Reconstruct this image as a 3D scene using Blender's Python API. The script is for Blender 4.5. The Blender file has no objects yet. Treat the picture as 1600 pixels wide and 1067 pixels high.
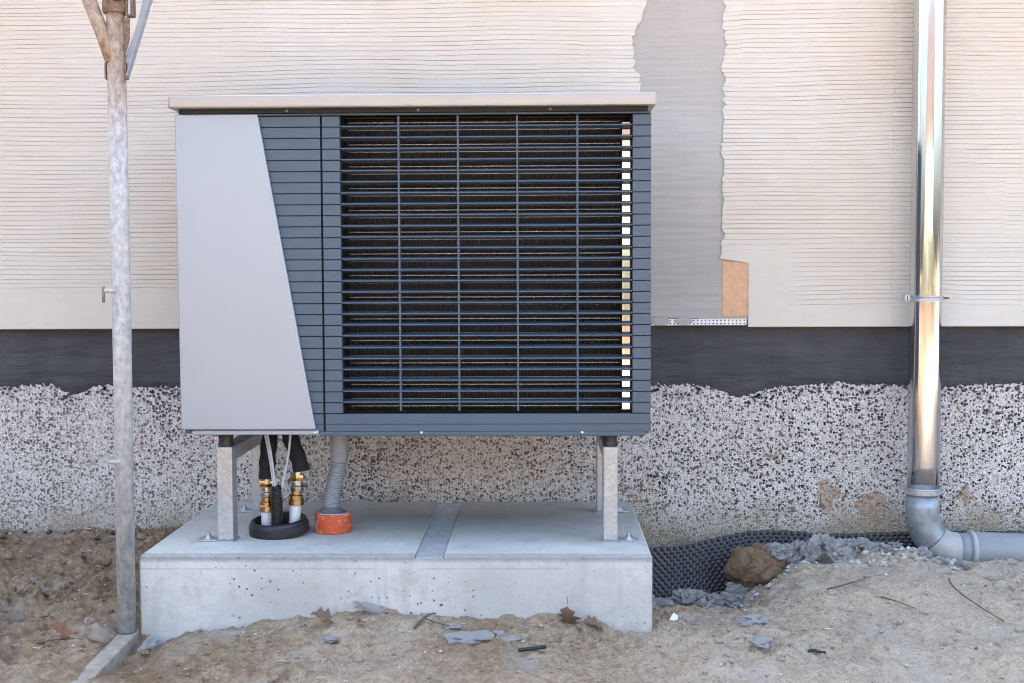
import bpy, bmesh, math, random
import numpy as np
from mathutils import Vector, Matrix
R = math.radians
random.seed(7)
SC = bpy.context.scene
COL = SC.collection

# ---------------------------------------------------------------- camera, sky, sun, exposure
cam_d = bpy.data.cameras.new('camera')
cam_d.sensor_width = 36.0
cam_d.lens = 2007.0 / 1600.0 * 36.0
cam_d.clip_start = 0.05
cam_d.clip_end = 500
cam = bpy.data.objects.new('camera', cam_d)
COL.objects.link(cam)
_yaw, _pit, _rol = R(1.4), R(3.24), R(0.24)
_f = Vector((-math.sin(_yaw) * math.cos(_pit), math.cos(_yaw) * math.cos(_pit), -math.sin(_pit)))
_r = _f.cross(Vector((0, 0, 1))).normalized()
_u = _r.cross(_f)
_r2 = _r * math.cos(_rol) - _u * math.sin(_rol)
_u2 = _r2.cross(_f)
cam.matrix_world = Matrix(((_r2.x, _u2.x, -_f.x, 0.0), (_r2.y, _u2.y, -_f.y, -4.2), (_r2.z, _u2.z, -_f.z, 0.76), (0, 0, 0, 1)))
SC.camera = cam

SUN_EL, SUN_AZ = R(36), R(-14)      # the sun stands behind the house: this wall lies in open shade
world = bpy.data.worlds.new('World')
SC.world = world
world.use_nodes = True
wn = world.node_tree.nodes
wl = world.node_tree.links
bg = wn['Background']
sky = wn.new('ShaderNodeTexSky')
sky.sky_type = 'NISHITA'
sky.sun_disc = False
sky.sun_elevation = SUN_EL
sky.sun_rotation = SUN_AZ
sky.air_density = 1.0
sky.dust_density = 7.0
sky.ozone_density = 0.25
wl.new(sky.outputs[0], bg.inputs[0])
bg.inputs[1].default_value = 0.15

sun_d = bpy.data.lights.new('sun', 'SUN')
sun_d.energy = 3.0
sun_d.angle = R(0.6)
sun_d.color = (1.0, 0.95, 0.87)
sun = bpy.data.objects.new('sun', sun_d)
COL.objects.link(sun)
sun.rotation_euler = (-(math.pi / 2 - SUN_EL), 0, -SUN_AZ)

SC.view_settings.view_transform = 'Standard'
SC.view_settings.look = 'None'
SC.view_settings.gamma = 1.0
SC.cycles.pixel_filter_type = 'BLACKMAN_HARRIS'
SC.cycles.filter_width = 1.0
SC.view_settings.exposure = 2.83

# ---------------------------------------------------------------- numpy noise
_rs = np.random.RandomState(3)
_perm = _rs.permutation(512)
_grad = np.stack([np.cos(_rs.rand(512) * 6.2832), np.sin(_rs.rand(512) * 6.2832)], 1)
def gnoise(x, y):
    x = np.asarray(x, float); y = np.asarray(y, float)
    xi = np.floor(x).astype(int); yi = np.floor(y).astype(int)
    xf = x - xi; yf = y - yi
    u = xf * xf * xf * (xf * (xf * 6 - 15) + 10); v = yf * yf * yf * (yf * (yf * 6 - 15) + 10)
    def g(ix, iy, dx, dy):
        h = _perm[(_perm[ix & 511] + iy) & 511]
        return _grad[h, 0] * dx + _grad[h, 1] * dy
    a = g(xi, yi, xf, yf); b = g(xi + 1, yi, xf - 1, yf)
    c = g(xi, yi + 1, xf, yf - 1); d = g(xi + 1, yi + 1, xf - 1, yf - 1)
    return ((a + (b - a) * u) + ((c + (d - c) * u) - (a + (b - a) * u)) * v) * 1.5
def fbm(x, y, o=4, g=.5):
    s = 0; a = 1; f = 1
    for i in range(o):
        s = s + a * gnoise(x * f + 17.3 * i, y * f + 5.1 * i); a *= g; f *= 2.03
    return s
def sstep(a, b, x):
    t = np.clip((np.asarray(x, float) - a) / (b - a), 0, 1)
    return t * t * (3 - 2 * t)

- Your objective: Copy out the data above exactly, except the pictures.

- Response to this exercise:
Reconstruct this image as a 3D scene using Blender's Python API. The script is for Blender 4.5. The Blender file has no objects yet. Treat the picture as 1600 pixels wide and 1067 pixels high.
import bpy, bmesh, math, random
import numpy as np
from mathutils import Vector, Matrix
R = math.radians
random.seed(7)
SC = bpy.context.scene
COL = SC.collection

# ---------------------------------------------------------------- camera, sky, sun, exposure
cam_d = bpy.data.cameras.new('camera')
cam_d.sensor_width = 36.0
cam_d.lens = 2007.0 / 1600.0 * 36.0
cam_d.clip_start = 0.05
cam_d.clip_end = 500
cam = bpy.data.objects.new('camera', cam_d)
COL.objects.link(cam)
_yaw, _pit, _rol = R(1.4), R(3.24), R(0.24)
_f = Vector((-math.sin(_yaw) * math.cos(_pit), math.cos(_yaw) * math.cos(_pit), -math.sin(_pit)))
_r = _f.cross(Vector((0, 0, 1))).normalized()
_u = _r.cross(_f)
_r2 = _r * math.cos(_rol) - _u * math.sin(_rol)
_u2 = _r2.cross(_f)
cam.matrix_world = Matrix(((_r2.x, _u2.x, -_f.x, 0.0), (_r2.y, _u2.y, -_f.y, -4.2), (_r2.z, _u2.z, -_f.z, 0.76), (0, 0, 0, 1)))
SC.camera = cam

SUN_EL, SUN_AZ = R(36), R(-14)      # the sun stands behind the house: this wall lies in open shade
world = bpy.data.worlds.new('World')
SC.world = world
world.use_nodes = True
wn = world.node_tree.nodes
wl = world.node_tree.links
bg = wn['Background']
sky = wn.new('ShaderNodeTexSky')
sky.sky_type = 'NISHITA'
sky.sun_disc = False
sky.sun_elevation = SUN_EL
sky.sun_rotation = SUN_AZ
sky.air_density = 1.0
sky.dust_density = 7.0
sky.ozone_density = 0.25
wl.new(sky.outputs[0], bg.inputs[0])
bg.inputs[1].default_value = 0.15

sun_d = bpy.data.lights.new('sun', 'SUN')
sun_d.energy = 3.0
sun_d.angle = R(0.6)
sun_d.color = (1.0, 0.95, 0.87)
sun = bpy.data.objects.new('sun', sun_d)
COL.objects.link(sun)
sun.rotation_euler = (-(math.pi / 2 - SUN_EL), 0, -SUN_AZ)

SC.view_settings.view_transform = 'Standard'
SC.view_settings.look = 'None'
SC.view_settings.gamma = 1.0
SC.cycles.pixel_filter_type = 'BLACKMAN_HARRIS'
SC.cycles.filter_width = 1.0
SC.view_settings.exposure = 2.83

# ---------------------------------------------------------------- numpy noise
_rs = np.random.RandomState(3)
_perm = _rs.permutation(512)
_grad = np.stack([np.cos(_rs.rand(512) * 6.2832), np.sin(_rs.rand(512) * 6.2832)], 1)
def gnoise(x, y):
    x = np.asarray(x, float); y = np.asarray(y, float)
    xi = np.floor(x).astype(int); yi = np.floor(y).astype(int)
    xf = x - xi; yf = y - yi
    u = xf * xf * xf * (xf * (xf * 6 - 15) + 10); v = yf * yf * yf * (yf * (yf * 6 - 15) + 10)
    def g(ix, iy, dx, dy):
        h = _perm[(_perm[ix & 511] + iy) & 511]
        return _grad[h, 0] * dx + _grad[h, 1] * dy
    a = g(xi, yi, xf, yf); b = g(xi + 1, yi, xf - 1, yf)
    c = g(xi, yi + 1, xf, yf - 1); d = g(xi + 1, yi + 1, xf - 1, yf - 1)
    return ((a + (b - a) * u) + ((c + (d - c) * u) - (a + (b - a) * u)) * v) * 1.5
def fbm(x, y, o=4, g=.5):
    s = 0; a = 1; f = 1
    for i in range(o):
        s = s + a * gnoise(x * f + 17.3 * i, y * f + 5.1 * i); a *= g; f *= 2.03
    return s
def sstep(a, b, x):
    t = np.clip((np.asarray(x, float) - a) / (b - a), 0, 1)
    return t * t * (3 - 2 * t)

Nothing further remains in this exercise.